→ Recorded data

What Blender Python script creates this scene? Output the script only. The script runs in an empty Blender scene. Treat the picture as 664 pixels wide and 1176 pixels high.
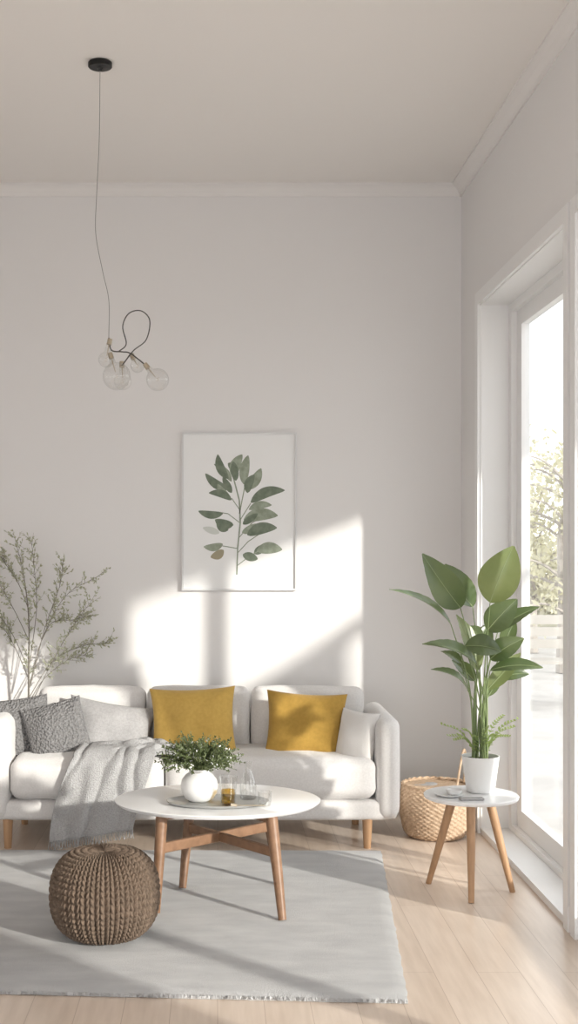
import bpy, math, random
from mathutils import Vector, Matrix, noise
random.seed(7)
F=1450.0; VX=250.0; VY=630.0; CH=1.47
D=7.05; XW=1.361; XG=1.54; ZC=3.497; XL=-3.0; YB=-0.8
def W(px,py,d): return Vector(((px-VX)*d/F, d, CH-(py-VY)*d/F))
sc=bpy.context.scene; col=sc.collection

# ---------------- materials
def nmat(name,c,rough=0.6,c2=None,nscale=5.0,bump=0.0,bscale=60.0,metal=0.0,spec=0.5,wave=None,transl=0.0,sheen=0.0,stretch=None,bdist=0.01):
    m=bpy.data.materials.new(name); m.use_nodes=True
    nt=m.node_tree; N=nt.nodes; L=nt.links
    b=N['Principled BSDF']; out=N['Material Output']
    b.inputs['Base Color'].default_value=(*c,1); b.inputs['Roughness'].default_value=rough
    b.inputs['Metallic'].default_value=metal; b.inputs['Specular IOR Level'].default_value=spec
    if sheen: b.inputs['Sheen Weight'].default_value=sheen
    tc=N.new('ShaderNodeTexCoord'); mp=N.new('ShaderNodeMapping'); L.new(tc.outputs['Object'],mp.inputs['Vector'])
    if stretch: mp.inputs['Scale'].default_value=stretch
    if c2:
        n=N.new('ShaderNodeTexNoise'); n.inputs['Scale'].default_value=nscale; n.inputs['Detail'].default_value=6
        L.new(mp.outputs['Vector'],n.inputs['Vector'])
        r=N.new('ShaderNodeValToRGB'); r.color_ramp.elements[0].position=.35; r.color_ramp.elements[1].position=.65
        r.color_ramp.elements[0].color=(*c,1); r.color_ramp.elements[1].color=(*c2,1)
        L.new(n.outputs['Fac'],r.inputs['Fac']); L.new(r.outputs['Color'],b.inputs['Base Color'])
    if bump:
        if wave:
            n2=N.new('ShaderNodeTexVoronoi'); n2.inputs['Scale'].default_value=bscale; o='Distance'
        else:
            n2=N.new('ShaderNodeTexNoise'); n2.inputs['Scale'].default_value=bscale; n2.inputs['Detail'].default_value=4; o='Fac'
        L.new(mp.outputs['Vector'],n2.inputs['Vector'])
        bp=N.new('ShaderNodeBump'); bp.inputs['Strength'].default_value=bump; bp.inputs['Distance'].default_value=bdist
        L.new(n2.outputs[o],bp.inputs['Height']); L.new(bp.outputs['Normal'],b.inputs['Normal'])
    if transl:
        t=N.new('ShaderNodeBsdfTranslucent'); t.inputs['Color'].default_value=(min(1,c[0]*2.2),min(1,c[1]*2.0),min(1,c[2]*1.2),1)
        mx=N.new('ShaderNodeMixShader'); mx.inputs['Fac'].default_value=transl
        L.new(b.outputs['BSDF'],mx.inputs[1]); L.new(t.outputs['BSDF'],mx.inputs[2]); L.new(mx.outputs['Shader'],out.inputs['Surface'])
    return m
def glassmat(name,tint=(1,1,1),refl=0.06,edge=0.5,blend=.25):
    m=bpy.data.materials.new(name); m.use_nodes=True
    nt=m.node_tree; N=nt.nodes; L=nt.links; N.remove(N['Principled BSDF']); out=N['Material Output']
    t=N.new('ShaderNodeBsdfTransparent'); t.inputs['Color'].default_value=(*tint,1)
    g=N.new('ShaderNodeBsdfGlossy'); g.inputs['Roughness'].default_value=0.02
    lw=N.new('ShaderNodeLayerWeight'); lw.inputs['Blend'].default_value=blend
    mr=N.new('ShaderNodeMapRange'); mr.inputs['To Min'].default_value=refl; mr.inputs['To Max'].default_value=edge
    L.new(lw.outputs['Facing'],mr.inputs['Value'])
    mx=N.new('ShaderNodeMixShader'); L.new(mr.outputs['Result'],mx.inputs['Fac'])
    L.new(t.outputs['BSDF'],mx.inputs[1]); L.new(g.outputs['BSDF'],mx.inputs[2]); L.new(mx.outputs['Shader'],out.inputs['Surface'])
    return m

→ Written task
All the material shown above is to be copied exactly, with no pictures carried over.

→ Task output
What Blender Python script creates this scene? Output the script only. The script runs in an empty Blender scene. Treat the picture as 664 pixels wide and 1176 pixels high.
import bpy, math, random
from mathutils import Vector, Matrix, noise
random.seed(7)
F=1450.0; VX=250.0; VY=630.0; CH=1.47
D=7.05; XW=1.361; XG=1.54; ZC=3.497; XL=-3.0; YB=-0.8
def W(px,py,d): return Vector(((px-VX)*d/F, d, CH-(py-VY)*d/F))
sc=bpy.context.scene; col=sc.collection

# ---------------- materials
def nmat(name,c,rough=0.6,c2=None,nscale=5.0,bump=0.0,bscale=60.0,metal=0.0,spec=0.5,wave=None,transl=0.0,sheen=0.0,stretch=None,bdist=0.01):
    m=bpy.data.materials.new(name); m.use_nodes=True
    nt=m.node_tree; N=nt.nodes; L=nt.links
    b=N['Principled BSDF']; out=N['Material Output']
    b.inputs['Base Color'].default_value=(*c,1); b.inputs['Roughness'].default_value=rough
    b.inputs['Metallic'].default_value=metal; b.inputs['Specular IOR Level'].default_value=spec
    if sheen: b.inputs['Sheen Weight'].default_value=sheen
    tc=N.new('ShaderNodeTexCoord'); mp=N.new('ShaderNodeMapping'); L.new(tc.outputs['Object'],mp.inputs['Vector'])
    if stretch: mp.inputs['Scale'].default_value=stretch
    if c2:
        n=N.new('ShaderNodeTexNoise'); n.inputs['Scale'].default_value=nscale; n.inputs['Detail'].default_value=6
        L.new(mp.outputs['Vector'],n.inputs['Vector'])
        r=N.new('ShaderNodeValToRGB'); r.color_ramp.elements[0].position=.35; r.color_ramp.elements[1].position=.65
        r.color_ramp.elements[0].color=(*c,1); r.color_ramp.elements[1].color=(*c2,1)
        L.new(n.outputs['Fac'],r.inputs['Fac']); L.new(r.outputs['Color'],b.inputs['Base Color'])
    if bump:
        if wave:
            n2=N.new('ShaderNodeTexVoronoi'); n2.inputs['Scale'].default_value=bscale; o='Distance'
        else:
            n2=N.new('ShaderNodeTexNoise'); n2.inputs['Scale'].default_value=bscale; n2.inputs['Detail'].default_value=4; o='Fac'
        L.new(mp.outputs['Vector'],n2.inputs['Vector'])
        bp=N.new('ShaderNodeBump'); bp.inputs['Strength'].default_value=bump; bp.inputs['Distance'].default_value=bdist
        L.new(n2.outputs[o],bp.inputs['Height']); L.new(bp.outputs['Normal'],b.inputs['Normal'])
    if transl:
        t=N.new('ShaderNodeBsdfTranslucent'); t.inputs['Color'].default_value=(min(1,c[0]*2.2),min(1,c[1]*2.0),min(1,c[2]*1.2),1)
        mx=N.new('ShaderNodeMixShader'); mx.inputs['Fac'].default_value=transl
        L.new(b.outputs['BSDF'],mx.inputs[1]); L.new(t.outputs['BSDF'],mx.inputs[2]); L.new(mx.outputs['Shader'],out.inputs['Surface'])
    return m
def glassmat(name,tint=(1,1,1),refl=0.06,edge=0.5,blend=.25):
    m=bpy.data.materials.new(name); m.use_nodes=True
    nt=m.node_tree; N=nt.nodes; L=nt.links; N.remove(N['Principled BSDF']); out=N['Material Output']
    t=N.new('ShaderNodeBsdfTransparent'); t.inputs['Color'].default_value=(*tint,1)
    g=N.new('ShaderNodeBsdfGlossy'); g.inputs['Roughness'].default_value=0.02
    lw=N.new('ShaderNodeLayerWeight'); lw.inputs['Blend'].default_value=blend
    mr=N.new('ShaderNodeMapRange'); mr.inputs['To Min'].default_value=refl; mr.inputs['To Max'].default_value=edge
    L.new(lw.outputs['Facing'],mr.inputs['Value'])
    mx=N.new('ShaderNodeMixShader'); L.new(mr.outputs['Result'],mx.inputs['Fac'])
    L.new(t.outputs['BSDF'],mx.inputs[1]); L.new(g.outputs['BSDF'],mx.inputs[2]); L.new(mx.outputs['Shader'],out.inputs['Surface'])
    return m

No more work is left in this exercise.